No es casual que la dirección del Festival, hoy en manos de Katharina Wagner, bisnieta del fundador, esté atrapada en esa contradicción. Bayreuth no quiere convertirse en Salzburgo. Ni en una feria postmoderna. Pero tampoco puede repetir los dogmas de Cosima o de Wolfgang sin convertirse en una misa momificada. Y en ese equilibrio precario se mueve su programación: entre la solemnidad y el vértigo.
La acústica del teatro fue concebida para Wagner. Solo para él. La caja escénica, la reverberación, la estructura de madera… todo fue pensado para que el drama musical se viviera como una epifanía. Pero esa misma acústica castiga otras voces, otras ideas, otras modernidades. No todo suena. No todo funciona. Y, aun así, ningún lugar suena como Bayreuth.

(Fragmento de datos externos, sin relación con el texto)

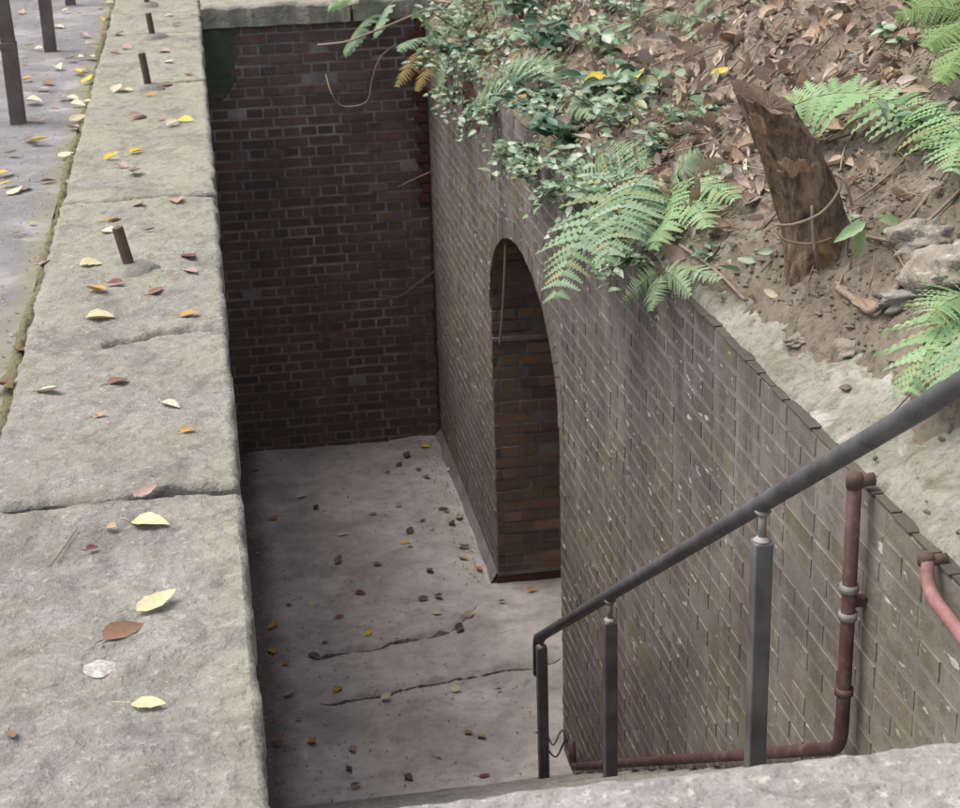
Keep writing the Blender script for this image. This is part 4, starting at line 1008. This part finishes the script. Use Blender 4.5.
# ---------------------------------------------------------------- small leafy plants
def plant(base, label, n, h, lf, spread, mat='leafy', seed=0, lean=(-.25, -.3), wr=.5, grp='leafy plants on the bank'):
    q = random.Random(seed); bp = P3(base); n = int(n*1.15)+1; lf *= 1.2; t_ = thing('leafy_plant', bp, label, 'plant', grp)
    sb = MB(); lb = MB()
    for i in range(n):
        an = q.random()*6.28; r2 = spread*q.random()**.5
        b0 = Vector([float(c) for c in bp])+Vector((math.cos(an)*r2*.5, math.sin(an)*r2*.5, 0))
        hh = h*q.uniform(.5, 1.1)
        e = b0+Vector((math.cos(an)*r2+lean[0]*hh, math.sin(an)*r2+lean[1]*hh, hh))
        if lean[0] < -1:          # trails over the rim and hangs down
            e = b0+Vector((-.06-.10*q.random(), q.uniform(-1, 1)*spread, -hh*1.6+.05)); mid = b0+Vector((-.07, (e.y-b0.y)*.4, hh*.9))
        else: mid = (b0+e)/2+Vector((q.gauss(0, .015), q.gauss(0, .015), hh*.15))
        bez = lambda t: b0*(1-t)**2+mid*2*t*(1-t)+e*t*t
        sb.tube([bez(t/5) for t in range(6)], [.0022]*5+[.001], 4)
        nl = q.randint(5, 8)
        for k in range(nl):
            t = .3+.7*k/(nl-1); c = bez(t); a2 = k*2.4+an
            d = Vector((math.cos(a2), math.sin(a2), q.uniform(-.3, .5)))
            leaf(lb, c, d, (-.3+q.gauss(0, .5), -.35+q.gauss(0, .5), 1), lf*q.uniform(.4, 1.3), lf*wr*q.uniform(.8, 1.15), q.uniform(-.5, .2), q.uniform(.1, .35), 5)
    lb.build('foliage', M[mat], t_, smooth=True); sb.build('stem', M['stem'], t_, smooth=True)
PL = [((470,30), 'bushy small-leaved plant right of the yellowing fern', 16, .22, .05, .22, 'leafy'), ((450,70), 'small-leaved plant trailing over the corner of the wall', 12, .12, .045, .18, 'leafy'),
 ((525,25), 'dark broad-leaved plant near the top of the bank', 10, .25, .09, .16, 'leafy_dark'), ((545,60), 'dark leaved plant behind the arching fern', 8, .2, .085, .14, 'leafy_dark'),
 ((500,8), 'bushy plant at the top edge over the far corner', 16, .3, .05, .3, 'leafy'), ((430,8), 'leafy tangle at the top edge above the far wall', 14, .2, .055, .3, 'leafy'),
 ((555,122), 'pale leafy plant over the wall rim above the arch', 14, .14, .05, .16, 'leafy'), ((572,140), 'glossy plant with dark oval leaves above the arch', 8, .10, .075, .12, 'leafy_dark'),
 ((600,110), 'light green leafy clump below the round yellow leaf', 14, .14, .055, .16, 'leafy'), ((628,128), 'mixed leafy clump in the middle of the bank', 12, .14, .06, .15, 'leafy'),
 ((655,100), 'plant with larger mid green leaves right of the yellow leaves', 6, .12, .085, .12, 'leafy'), ((590,172), 'low leafy clump on the wall rim by the hanging fern', 14, .10, .05, .14, 'leafy'),
 ((625,200), 'leafy clump among the hanging ferns', 14, .10, .05, .15, 'leafy'), ((668,150), 'small leafy clump left of the pale yellow leaf', 10, .09, .045, .12, 'leafy'),
 ((690,118), 'sparse seedlings in the litter left of the stump', 6, .06, .045, .12, 'leafy'), ((720,112), 'tiny blue-green seedling cluster beside the stump', 5, .05, .04, .08, 'leafy'),
 ((540,112), 'dark glossy plant under the arching fern', 9, .12, .085, .14, 'leafy_dark'), ((612,95), 'broad dark leaves beside the round yellow leaf', 8, .12, .09, .14, 'leafy_dark'),
 ((600,60), 'loose mid green plant behind the round yellow leaf', 8, .16, .08, .14, 'leafy'), ((470,60), 'dark leaves on the rim behind the corner', 10, .16, .07, .16, 'leafy_dark'),
 ((640,30), 'tall thin leafy sprig at the upper middle of the bank', 5, .18, .05, .08, 'leafy'), ((612,15), 'small sprig at the top edge of the bank', 5, .14, .045, .08, 'leafy'),
 ((825,140), 'small weeds right of the stump under the long fern', 6, .07, .04, .12, 'leafy'), ((905,45), 'pale weeds in the litter near the top right', 6, .08, .045, .1, 'leafy'),
 ((720,28), 'small green weed in the litter above the stump', 4, .06, .04, .08, 'leafy'), ((940,140), 'leafy weeds under the long fern at the right edge', 7, .12, .05, .12, 'leafy_dark'),
 ((650,262), 'small leafy sprigs at the wall top below the bright fern', 8, .07, .035, .1, 'leafy'), ((712,262), 'tiny seedlings on the soil at the wall top', 5, .05, .035, .06, 'leafy'),
 ((565,30), 'loose leafy clump left of the bare litter', 8, .16, .055, .14, 'leafy'), ((770,8), 'small leafy weed at the top edge right of centre', 4, .07, .045, .08, 'leafy')]
for i, a in enumerate(PL): plant(a[0], a[1], a[2], a[3], a[4], a[5], a[6], 200+i)
for i, a in enumerate([((460,92), 'pale leafy spray dangling over the wall by the corner', 14, .12, .045, .2), ((492,112), 'pale leafy spray dangling below the arching fern', 14, .12, .05, .18),
     ((530,150), 'bluish leaves hanging over the wall left of the oval leaves', 14, .10, .055, .16), ((545,165), 'small leafy spray hanging just above the arch', 10, .08, .05, .12),
     ((575,190), 'leafy spray hanging between the arch and the large fern', 14, .10, .055, .16), ((605,228), 'leafy tangle over the wall rim under the large fern', 14, .09, .05, .16), ((640,262), 'low leafy tangle at the wall rim right of the large fern', 12, .07, .045, .14),
     ((480,60), 'small-leaved bush on the rim behind the wall corner', 18, .2, .05, .22), ((510,45), 'leafy bush between far corner and dark broad-leaved plant', 14, .2, .055, .2)]):
    plant(a[0], a[1], a[2], a[3], a[4], a[5], 'leafy', 300+i, lean=(-1.3, -.5))
# low ground cover, thick towards the rim of the wall
b = MB(); N = 5200; q = random.Random(9)
GX = np.array([W-.02+q.random()**1.5*2.2 for _ in range(N)]); GY = np.array([4.9+q.random()*7.6 for _ in range(N)]); GZ = bank(GX, GY)
GD = fbm(GX*2.1, GY*2.1, 88, 3)
for x, y, z, dn in zip(GX, GY, GZ, GD):
    thick = .42-(x-W)*.62+(.25 if y > 9 else 0)
    if dn > thick-.32 or (y < 5.6 and x-W < .12): continue
    an = q.random()*6.28; L = .014+.075*q.random()**1.8; up = .1*q.random()**1.5
    leaf(b, (x-up*.5, y, z+up), (math.cos(an), math.sin(an), q.gauss(0, .3)), (-.45+q.gauss(0, .6), -.4+q.gauss(0, .6), 1), L, L*q.uniform(.3, .75), q.uniform(-.5, .3), q.uniform(.1, .4), 4)
kind(b.build('ground_cover', M['leafy'], smooth=True), 'stuff')
# the three-leaved seedling under the stump
pbs = aty(850, 246, ys-.16); t_ = thing('seedling', hit(846, 285), 'green seedling with three broad leaves below the stump', 'seedling')
b = MB()
for (x0, y0, x1, y1, w2) in ((866,222,834,240,.032), (862,228,856,262,.03), (878,218,908,224,.026)):
    a_ = aty(x0, y0, ys-.2); e_ = aty(x1, y1, ys-.22); leaf(b, a_, e_-a_, (-.2,-.8,.6), float(np.linalg.norm(e_-a_)), w2*1.3, -.3, .2, 8)
b.build('leaf_blade', M['fern_bright'], t_, smooth=True)
b = MB(); b.tube([hit(846, 288), aty(852, 255, ys-.17), aty(866, 224, ys-.2), aty(880, 218, ys-.2)], .0025, 5); b.build('stem', M['stem'], t_, smooth=True)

Porque Bayreuth no es solo un lugar. Es una metáfora. Es la escenografía del propio Wagner, convertido en dios y en profeta. En fuego y en sombra. El propio compositor soñó alguna vez –como revela su correspondencia con Mathilde Wesendonck– con levantar un teatro efímero. Uno que ardiera después de cada representación. Que se consumiera con sus obras. Que crepitara como templo y se extinguiera con el último acorde del Liebestod. El arte como combustión. La música como ceniza.
Pero el teatro no ardió. El Festspielhaus se volvió indestructible. Sobrevivió al nazismo, a los bombardeos, a la historia. Hoy es un monumento. Una cápsula. Un ídolo. Ya no se quema. Reverbera. Ya no muere. Se perpetúa. Y eso –para bien o para mal– es lo más wagneriano que puede decirse de él.

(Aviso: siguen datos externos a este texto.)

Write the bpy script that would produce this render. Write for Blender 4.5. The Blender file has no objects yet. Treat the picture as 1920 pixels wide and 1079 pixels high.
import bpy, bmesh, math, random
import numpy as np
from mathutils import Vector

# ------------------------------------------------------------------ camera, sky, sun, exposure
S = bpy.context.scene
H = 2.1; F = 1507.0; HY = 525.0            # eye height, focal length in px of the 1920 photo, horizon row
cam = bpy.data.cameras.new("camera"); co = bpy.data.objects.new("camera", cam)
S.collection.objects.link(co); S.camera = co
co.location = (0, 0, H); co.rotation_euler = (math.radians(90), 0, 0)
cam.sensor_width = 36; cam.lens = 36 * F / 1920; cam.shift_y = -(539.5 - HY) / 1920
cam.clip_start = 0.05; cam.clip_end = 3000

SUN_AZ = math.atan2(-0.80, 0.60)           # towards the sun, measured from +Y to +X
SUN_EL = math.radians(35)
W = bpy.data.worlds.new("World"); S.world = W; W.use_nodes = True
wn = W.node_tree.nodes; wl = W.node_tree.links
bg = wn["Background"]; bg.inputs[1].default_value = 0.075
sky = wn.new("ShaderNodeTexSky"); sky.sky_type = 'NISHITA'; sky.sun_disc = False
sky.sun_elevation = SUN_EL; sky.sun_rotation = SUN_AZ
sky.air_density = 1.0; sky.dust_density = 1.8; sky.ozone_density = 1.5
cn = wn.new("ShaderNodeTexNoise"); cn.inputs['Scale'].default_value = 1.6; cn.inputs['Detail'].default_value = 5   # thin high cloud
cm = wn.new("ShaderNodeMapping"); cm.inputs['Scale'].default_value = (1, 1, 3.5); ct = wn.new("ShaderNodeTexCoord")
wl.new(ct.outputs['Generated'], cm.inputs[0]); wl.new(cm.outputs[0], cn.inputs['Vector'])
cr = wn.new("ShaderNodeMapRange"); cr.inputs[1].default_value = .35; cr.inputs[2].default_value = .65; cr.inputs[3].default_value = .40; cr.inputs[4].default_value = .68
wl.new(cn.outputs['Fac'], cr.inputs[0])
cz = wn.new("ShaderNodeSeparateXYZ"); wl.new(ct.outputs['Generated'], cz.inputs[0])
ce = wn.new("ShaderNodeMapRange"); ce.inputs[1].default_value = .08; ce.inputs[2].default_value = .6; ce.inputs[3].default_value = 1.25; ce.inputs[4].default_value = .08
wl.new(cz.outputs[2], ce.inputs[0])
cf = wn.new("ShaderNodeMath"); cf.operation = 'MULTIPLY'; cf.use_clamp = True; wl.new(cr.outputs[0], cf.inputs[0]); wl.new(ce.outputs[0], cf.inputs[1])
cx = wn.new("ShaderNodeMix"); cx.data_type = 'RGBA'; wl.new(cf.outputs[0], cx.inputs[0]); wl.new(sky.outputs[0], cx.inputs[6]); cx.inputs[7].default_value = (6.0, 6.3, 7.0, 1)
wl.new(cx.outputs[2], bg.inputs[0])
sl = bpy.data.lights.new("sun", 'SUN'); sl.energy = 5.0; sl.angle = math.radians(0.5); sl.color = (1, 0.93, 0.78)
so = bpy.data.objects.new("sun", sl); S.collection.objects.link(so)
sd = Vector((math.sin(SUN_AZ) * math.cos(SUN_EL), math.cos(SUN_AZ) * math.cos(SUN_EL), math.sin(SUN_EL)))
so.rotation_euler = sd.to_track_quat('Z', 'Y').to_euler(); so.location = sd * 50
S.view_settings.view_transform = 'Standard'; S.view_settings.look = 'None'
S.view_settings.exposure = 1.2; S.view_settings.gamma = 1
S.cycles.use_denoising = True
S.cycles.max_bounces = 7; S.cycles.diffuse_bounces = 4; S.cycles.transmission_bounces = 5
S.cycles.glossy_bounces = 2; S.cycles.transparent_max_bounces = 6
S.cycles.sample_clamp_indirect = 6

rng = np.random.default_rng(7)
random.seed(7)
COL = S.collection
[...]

Wagner se despidió de la vida como se despiden los dioses: con una última misa. Se cuenta que en la última función de Parsifal en vida del compositor, el maestro Hermann Levi dirigía la función. Pero en el tercer acto –el acto del Grial, de la paloma, de la redención– Wagner se deslizó clandestinamente al foso y tomó la batuta. Quería dirigir su propio réquiem. Como si necesitara comprobar que la transfiguración de Kundry era también la suya.
Después se marchó a Venecia, donde había previsto su muerte. Donde Franz Liszt ya había compuesto una plegaria fúnebre –La lúgubre góndola– un año antes. La ciudad, entonces, no era aún un parque temático de gondoleros y máscaras. Era un cementerio flotante. Un lugar donde los muertos no se entierran: se mecen. Y Wagner murió allí. Languideció como Tristán. Se apagó en la laguna. Su cuerpo cruzó el Gran Canal envuelto en silencio. Como si Isolda lo esperara al otro lado.
Bayreuth sobrevive como promesa de que el arte puede todavía conmover, escandalizar y sacudir
Y hoy, sumergido y sin conciencia, permanece debajo de una losa pesadísima en Wahnfried. La casa fue destruida en 1945. La tumba, no. Ni siquiera las bombas aliadas pudieron mover la piedra. Como si también ella formara parte del mito. Y para recordarnos que los templos pueden colapsar, pero los dioses no mueren.
Por eso resulta tan perturbador –y tan lúcido– que un escultor alemán, Ottmar Hörl, decidiera llenar Bayreuth de pequeños Wagner en forma de enanitos de jardín. Reproducciones simpáticas, en azul, rojo o violeta. Con los brazos en alto. Como un saludo. O una burla. Lila, como la canción de Hans Sachs. Violeta, como el color de Parsifal. El color de la transición. El color de la muerte.
Bayreuth no ha ardido. Sobrevive como promesa. La promesa –a menudo incumplida– de que el arte puede todavía conmover, escandalizar y sacudir. Que el teatro, incluso en una colina de Baviera, sigue siendo el lugar donde nos enfrentamos a lo sublime.